Glamorous Vs Gritty
Sex and the City aired on HBO from 1998 to 2004. Since I didn’t have HBO except for a brief few months in 2003, I did not get hooked on the series. I heard about it frequently, but didn’t know what the fuss was about. Eventually I watched a few episodes and then got the DVDs at the library.
It was an honest and entertaining look at sex and the single woman. There are many things I liked about the show. The four main characters were interesting and engaging. I tuned in to see how they dealt with their various relationships. However, I didn’t like all the aspects of the show. Primarily I was troubled by the way that they touted themselves as open-minded, but, in reality, their tolerance was limited. While they embraced the LGBT community, they were often judgmental about motherhood.
Sex and the City could have easily been taken from the pages of Cosmo. It dealt exclusively with successful women who lived a cultural hub and were pretty well off. They weren’t always easy to relate to when are a poor girl from a Midwestern town. Spending $400 on one pair of shoes or jetting off to Paris with a Russian lover are things were normal girls just can’t do.
In 2012, eight years after Sex and the City ended, HBO produced the series Girls. At first it looked a lot like Sex and the City. It follows four females throughout their romantic adventures in New York. But that is where the similarities ended. Sex and the City takes place in Manhattan while Girls takes place in Brooklyn. The women of Sex and the City were in their late 30s and the girls of Girls are in their late 20s.
Carrie Bradshaw and company are from Generation X. They were all born in the 1960s and are highly educated, active, balanced and happy. They are an idealistic generation who exhibit an entrepreneurial spirit. The big issue for Generation X was the end of a job for life, unlike today’s Generation Y who appear to be seriously questioning the nature of having a traditional job at all.
The girls of Girls are a different generation. They are the Millennials or Generation who were born after 1981. The complaint that the characters are aimless and narcissistic is a complaint about the Generation in general and is not specific to Hannah and her friends. Hannah is part of what Jean Twenge calls Generation Me.
Jean Twenge considers Millennials confident and tolerant, but also identifies a sense of entitlement and narcissism among Generation Me. The world Hannah lives in is one that came after an economic downturn. Fashion is a luxury that these girls can’t afford.
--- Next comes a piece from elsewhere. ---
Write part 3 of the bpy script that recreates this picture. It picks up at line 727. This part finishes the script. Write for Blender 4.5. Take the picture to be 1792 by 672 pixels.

College no longer guarantees a good paying job let alone a career. The challenges she faces in carving out her place in the world are common across the classes.
Though it annoying at times to here Hannah whine, the bleaker tone of Girls is easier to relate to than the rather buoyant tone of Sex and the City. Sometimes I just want to shake some common sense Hannah, but I do admire her bluntness. She is honest even when it isn’t flattering. Overall, Girls is more realistic even if it isn’t always pleasant to watch. Then again, reality isn’t always pleasant either.
Do I prefer one show over the other? No. Both are fine portrayals of women. Both are a snapshot of a specific time and place. You can’t compare apples to oranges or Generation X to Generation Y. So long as you view these two show in their proper context, but can be enjoyed for what they are.